In her lead essay entitled, “Worship Discipleship: The Art of Christian Peacemaking,” Tanya Riches notes that the artist has always played a significant role in the church’s witness and yet the arts are rarely evaluated as a tool of discipleship. Using this as her point of departure, Riches explores how art in worship may be used today to move Pentecostal/Charismatic worshippers towards right Christian belief (orthodoxy), but also right emotion (orthopathy), and finally, right action (orthopraxy) concerning their religious “others.” To do this, Riches investigates whether more affective or emotional forms of worship may develop or train Christians to undertake peacemaking and resist violence by encouraging compassion and love for their religious “other.” It examines the role of what may be called the worship arts, or, arts used in the congregational space, for a particular type of Christian formation.
Responses to Riches’ article include perspectives from a range of scholars. William Dyrness acknowledges the timeliness of the subject and suggests that the church broaden its focus from “art” to a discussion of the aesthetic response to all the elements of worship. How one defines an aesthetic experience and how it is measured or assessed with regard to its impact point to the necessity of primary research and also raises questions about which methodologies are the most appropriate or effective for doing so.
Swee Hong contends that the function of music-making in the Evangelical/Pentecostal psyche needs to be enlarged to include orthopraxis. Too often, for many congregations in this spiritual stream, music-making is reduced to solely experiencing God in an intimate individualized encounter rather than responding to Jesus’ command to love one’s neighbour. As a result, worship devotion is divorced from advocacy for the marginalized.
According to Mark Torgerson, the limited amount of data collected by Riches, including the lack of explicit references to world religions or conflict and violence, combined with the complexity of discipleship, signal the need for a research agenda that more fully engages the linkages between the arts, worship, interfaith dialogue and peacemaking. In response, Torgerson provides a set of constructive questions for moving such a project forward in contexts such as Hillsong.

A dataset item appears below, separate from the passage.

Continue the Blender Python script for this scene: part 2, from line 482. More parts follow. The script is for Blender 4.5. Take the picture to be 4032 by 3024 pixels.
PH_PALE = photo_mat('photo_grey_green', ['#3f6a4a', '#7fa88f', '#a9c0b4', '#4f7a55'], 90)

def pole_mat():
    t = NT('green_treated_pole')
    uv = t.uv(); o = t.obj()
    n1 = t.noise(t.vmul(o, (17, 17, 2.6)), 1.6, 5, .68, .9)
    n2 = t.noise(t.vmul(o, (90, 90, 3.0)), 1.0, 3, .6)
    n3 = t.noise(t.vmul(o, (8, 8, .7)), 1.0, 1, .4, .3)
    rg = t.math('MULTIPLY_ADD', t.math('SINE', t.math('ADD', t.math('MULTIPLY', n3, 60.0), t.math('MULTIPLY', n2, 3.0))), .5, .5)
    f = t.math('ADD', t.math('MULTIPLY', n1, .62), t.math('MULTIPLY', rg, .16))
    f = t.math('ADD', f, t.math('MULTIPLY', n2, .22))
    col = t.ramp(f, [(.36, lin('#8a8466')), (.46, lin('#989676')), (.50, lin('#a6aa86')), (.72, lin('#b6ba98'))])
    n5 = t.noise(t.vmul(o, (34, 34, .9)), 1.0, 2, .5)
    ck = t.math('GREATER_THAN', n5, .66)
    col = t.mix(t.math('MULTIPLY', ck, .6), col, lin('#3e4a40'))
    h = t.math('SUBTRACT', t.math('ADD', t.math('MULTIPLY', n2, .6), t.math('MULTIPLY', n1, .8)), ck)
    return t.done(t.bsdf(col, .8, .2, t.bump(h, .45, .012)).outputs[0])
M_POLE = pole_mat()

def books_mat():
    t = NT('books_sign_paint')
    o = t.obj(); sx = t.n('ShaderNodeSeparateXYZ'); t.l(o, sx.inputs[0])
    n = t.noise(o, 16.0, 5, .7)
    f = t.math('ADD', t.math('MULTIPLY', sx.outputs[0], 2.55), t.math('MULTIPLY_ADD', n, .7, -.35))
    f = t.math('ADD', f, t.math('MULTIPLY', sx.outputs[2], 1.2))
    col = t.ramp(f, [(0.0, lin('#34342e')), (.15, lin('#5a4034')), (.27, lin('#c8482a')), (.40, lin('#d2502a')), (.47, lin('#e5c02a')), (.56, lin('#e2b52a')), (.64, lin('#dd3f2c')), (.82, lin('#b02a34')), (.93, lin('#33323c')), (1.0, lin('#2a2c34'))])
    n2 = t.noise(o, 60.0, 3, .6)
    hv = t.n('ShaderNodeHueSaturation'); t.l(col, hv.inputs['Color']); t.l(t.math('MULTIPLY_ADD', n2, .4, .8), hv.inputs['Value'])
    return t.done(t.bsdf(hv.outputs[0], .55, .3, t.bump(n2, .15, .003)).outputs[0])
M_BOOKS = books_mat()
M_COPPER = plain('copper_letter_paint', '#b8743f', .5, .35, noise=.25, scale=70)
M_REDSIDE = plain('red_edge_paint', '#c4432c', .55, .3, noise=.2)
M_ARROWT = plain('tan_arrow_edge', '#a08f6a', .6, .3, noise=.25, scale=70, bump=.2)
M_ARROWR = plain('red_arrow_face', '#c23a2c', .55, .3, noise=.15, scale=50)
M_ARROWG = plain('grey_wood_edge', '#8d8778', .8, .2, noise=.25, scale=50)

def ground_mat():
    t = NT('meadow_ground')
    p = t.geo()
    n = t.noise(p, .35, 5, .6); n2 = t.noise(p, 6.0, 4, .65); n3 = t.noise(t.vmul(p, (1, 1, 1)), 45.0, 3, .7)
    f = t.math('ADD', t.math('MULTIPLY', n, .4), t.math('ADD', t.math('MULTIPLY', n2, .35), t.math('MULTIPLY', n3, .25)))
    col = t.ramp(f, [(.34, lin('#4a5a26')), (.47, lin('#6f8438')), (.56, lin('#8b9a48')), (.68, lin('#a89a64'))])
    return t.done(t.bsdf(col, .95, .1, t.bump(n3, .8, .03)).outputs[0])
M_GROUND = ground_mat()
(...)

Noting that evangelically inclined Protestants and charismatic-Pentecostals are often neglected in assessments of worship and the arts, James R. Krabill affirms the arc of Riches’ project. Krabill responds with questions designed to strengthen Riches’ trajectory. Krabill’s queries range from, “How broad and deep is our definition of “undertaking peacemaking” and “resisting violence”? to, “Should God’s people pause to confess and repent of the misuse and abuse of worship arts in encountering the religious “other”?
Paul McGhie proposes that a “found theology” of nonviolence and the “other” may be better identified by examining its place within the counter-world proposed by Hillsong’s liturgy. McGhie suggests that the notions of abundance, wonder and enacted victory define this counter-world and as such, are mechanisms by which to assess its reimagination.
Eric Sarwar frames his response by outlining the significance of oral culture to Islam as well as Sufism’s missionary role in its spread through expressions of music, dance and singing. Given the similarities in performance-alternation in the sacred texts of the Abrahamic religions, Sawar contends that the Psalms represent common ground for musical interfaith dialogue and transformation in public witness between Islam and Christianity.